Há dois dias, milhares de desabrigados pelo terremoto fogem da capital. Cansados de dormir na rua, com medo de que a terra volte a tremer ou de tentativas de roubo do pouco que restou, várias famílias decidiram recorrer a parentes que vivem em outras províncias menos afetadas pelo tremor.
"As ruas cheiram à morte, não temos nenhum tipo de ajuda e nossas crianças não podem viver como animais", afirma a mãe de família.
A família Saint Fils pagou 400 'gourdes' (10 dólares) por cada passagem, apesar do preço normal ser apenas metade. Venderam jóias para pagar os bilhetes, apenas de ida. "Eu gostaria de voltar e reconstruir nossa casa, mas com que dinheiro?", pergunta a mulher.
O ônibus, que transporta pessoas até no teto, sai e cruza as ruas da capital destruída, em direção a Fodernerg, uma cidade que fica a três horas de estrada. Os que não conseguiram subur a bordo não escondem a decepção e irritação.
"Levamos o dobro de passageiros e cobramos o dobro, mas não há gasolina na cidade e não há segurança.

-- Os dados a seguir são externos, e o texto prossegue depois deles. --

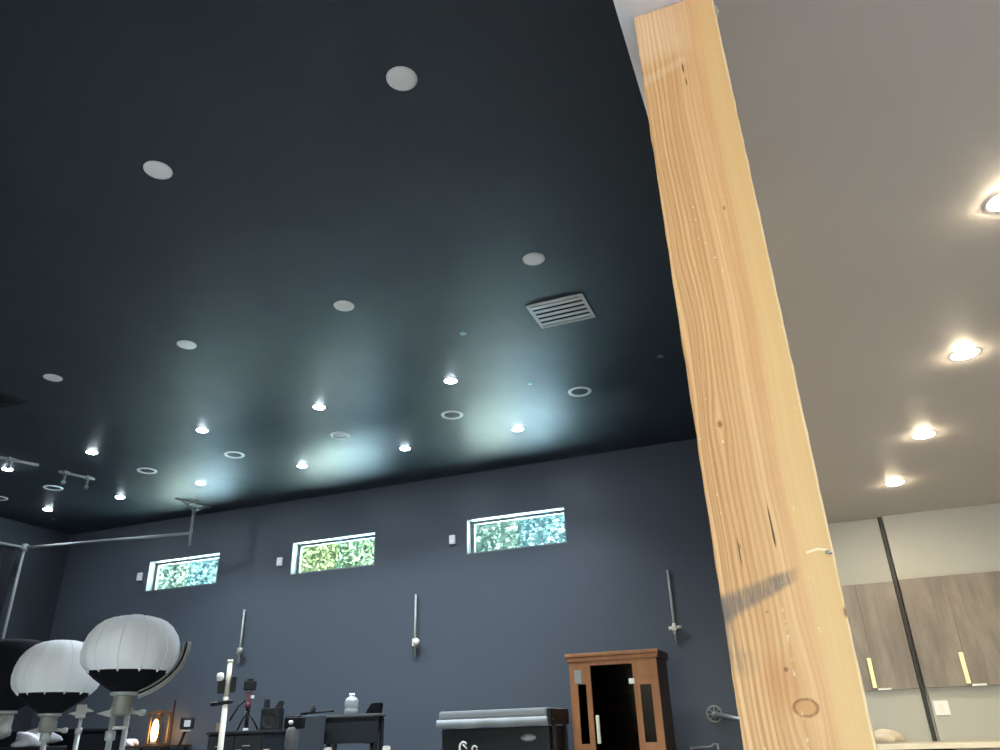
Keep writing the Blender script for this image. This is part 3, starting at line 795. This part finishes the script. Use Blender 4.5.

É um preço justo para sair do inferno", afirma Jaino Nony, dono de uma frota de ônibus. "Esta é minha casa, esta é minha casa agora", grita, apontando para a rua, Aanoz Richard, um padeiro de 40 anos que não teve condições de pagar o preço estabelecido para deixar Porto Príncipe.
Em outro ônibus que sai repleto de pessoas e bagagens com destino a uma cidade situada a cinco horas de estrada, uma família de 20 pessoas abandona finalmente a cidade. Eles passaram 24 horas negociando um preço e esperando alguém que levasse todos.
"Dizem que o governo está recebendo milhões, mas nõs não vimos nada. Vivemos na rua como nossos filhos e temos que sair, apesar de nossa vida estar aqui", lamenta Islaine, mãe de três filhos. "Gostaríamos de voltar um dia. Nosso trabalho está aqui, nossa vida", acrescenta.
O êxodo de haitianos começa a ser percebido em alguns bairros da capital, sobretudo nos mais devastados, que com o passar dos dias vão ficando desertos. "Os governos haitianos nunca fizeram nada por seu povo. Somos absolutamente dependentes de outros países. Não podemos esperar, cercados de mortos, que alguém venha nos ajudar", critica Braubrin, professora.
"Minha casa desabou completamente. Me sinto feliz de ter escapado com vida, mas não tenho mais que uma e tenho que sair daqui", completa.
No sentido contrário, um ônibus chega quase vazio a Porto Príncipe. Um casal desembarca e não consegue conter as lágrimas ao observar o cenário desolador.
"Nos disseram que foi muito grave, que tudo estava destruído, mas até chegar aqui e ver com os próprios olhos, você não acredita", afirma Alix Bonfils, agricultor.
"Viemos para buscar nossos irmãos que moram aqui. Não temos notícias deles e não conseguíamos suportar a incerteza. Não sairemos sem encontrá-los", prometeu a esposa.